Human rights teachers, therefore, should not see themselves as establishing beachheads for a particular civilization. It is most essential that teachers first of all interrogate the human rights corpus and unravel its hidden sub-texts and far-reaching political and social agendas. What, after all, is the human rights project? Is it a glimpse of eternity, or will it usher the end of the human quest for the good society? If it is that fundamental of a doctrine, should we then take off our gloves when we teach it, instead of cowering to its supposed moral pre-eminence? Or is human rights just politics – a normative edifice that in fact seeks to yield a particular worldview and societal arrangements? If that is so, why then the resistance by human rights academics to spend more time picking apart the proposals of the human rights project?
Personally, I begin from the premise that the human rights movement, which includes its corpus and discourse, is marked by a damning metaphor. From this view, the sub-text of human rights is a grand narrative of an epochal contest that pits savages, on the one hand, against victims and saviors, on the other. The savages-victims-saviors construction is a three-dimensional compound metaphor in which each dimension is a metaphor in itself. Significantly, this metaphor and narrative rejects the cross-contamination of cultures. In other words, the metaphor is premised on the transformation by Western cultures of non-Western cultures, and not the fashioning of a multi-cultural mosaic. This self representation of human rights requires moral and historical certainty and a belief in particular inflexible truths. The UDHR, the grandest of all human rights documents, endows the struggle between good and evil with historicity in which the defeat of the latter is only possible through human rights. This is now popularly accepted as the normal script of human rights. But this grand script of human rights raises a multitude of normative and cultural questions and problems.

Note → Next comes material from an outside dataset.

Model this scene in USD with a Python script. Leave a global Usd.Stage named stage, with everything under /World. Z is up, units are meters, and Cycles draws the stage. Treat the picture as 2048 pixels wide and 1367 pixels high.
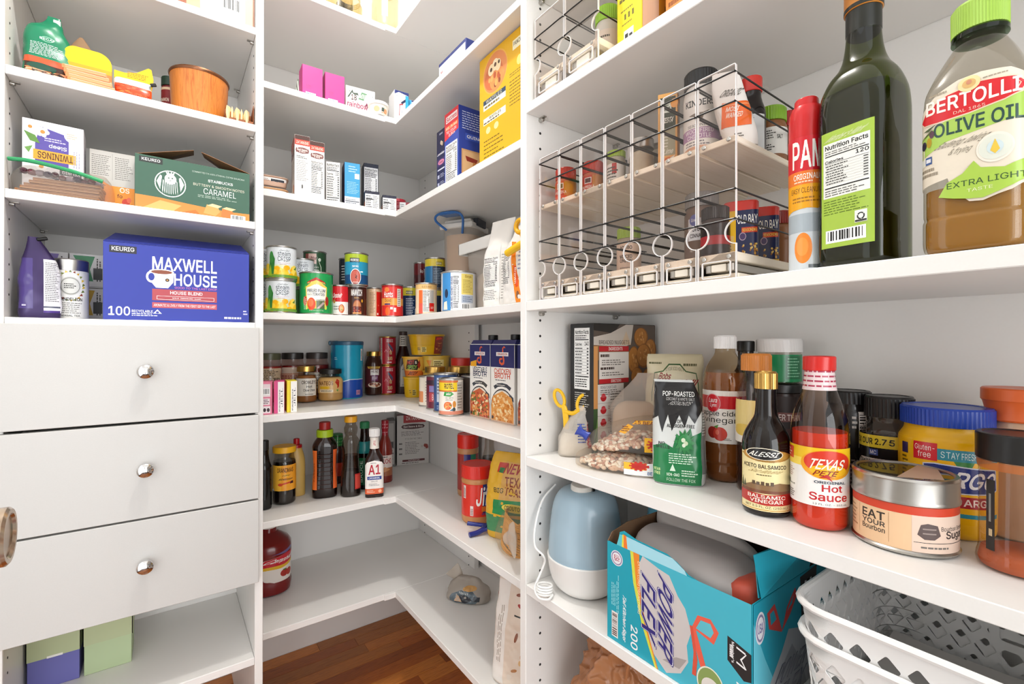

Although the human rights movement arose in Europe, with the express purpose of containing European savagery, it is today a civilizing crusade aimed primarily at the Third World. It is one thing for Europeans and North Americans, whose states share a common philosophical and legal ancestry, to create a common political and cultural template to govern their societies. But it is quite another to insist that their particular vision of society is the only permissible civilization which must now be imposed on all human societies, particularly those outside Europe. Once again, the "superior" Europeans and North Americans descend on "backward" natives in the Third World with the human rights mission to free them from the claws of despotic governments and benighted cultures.
The historical pattern is undeniable here. It forms the long queue of the colonial administrator, the Bible-wielding Christian missionary, the merchant of free enterprise, the exporter of political democracy, and now the human rights zealot. In each case the "native" culture is pushed to transform by the European culture. The local must be replaced with the European, the "universal." Are the connections between human rights and particular attributes of European-American culture, such as hedonism, excess individualism, free markets, and now globalization contingent, and not organic? Is, in fact, the text of human rights so open that it is up for grabs, allowing different interests to make whatever claims they wish on it? In other words, are non-European cultures better advised to adopt the human rights text to their specific contexts, but leaving its core in place, if they seek redemption from their own backwardness? Can they segregate the "good" from the "bad" in human rights and reject the baggage of the West, while building a culture that is free from the evils that deny human potential?
I believe that this inquiry, which is essential for an open academic investigation of human rights, is stunted by the conflation of scholarship and commitment to human rights by teachers of the discipline. Many of the teachers – including myself – have tangled connections with the human rights movement. This is one source of the problem. Teachers are unable to see themselves as skeptics of doctrine and instead many have become foot soldiers of the movement. Probing questions are treated with hostility, and could lead to "excommunication." This needs to change.
The human rights academe should reassess its relationship with the practicing "bar" of human rights. While strict separation is not necessary, there ought to be a recognition that we are not in the business of advocacy, but of scholarship and teaching – not preaching. This is particularly true of schools which have human rights programs or human rights journals. It would be a mistake to allow these to lapse into churches, places of worship where choirs are trained.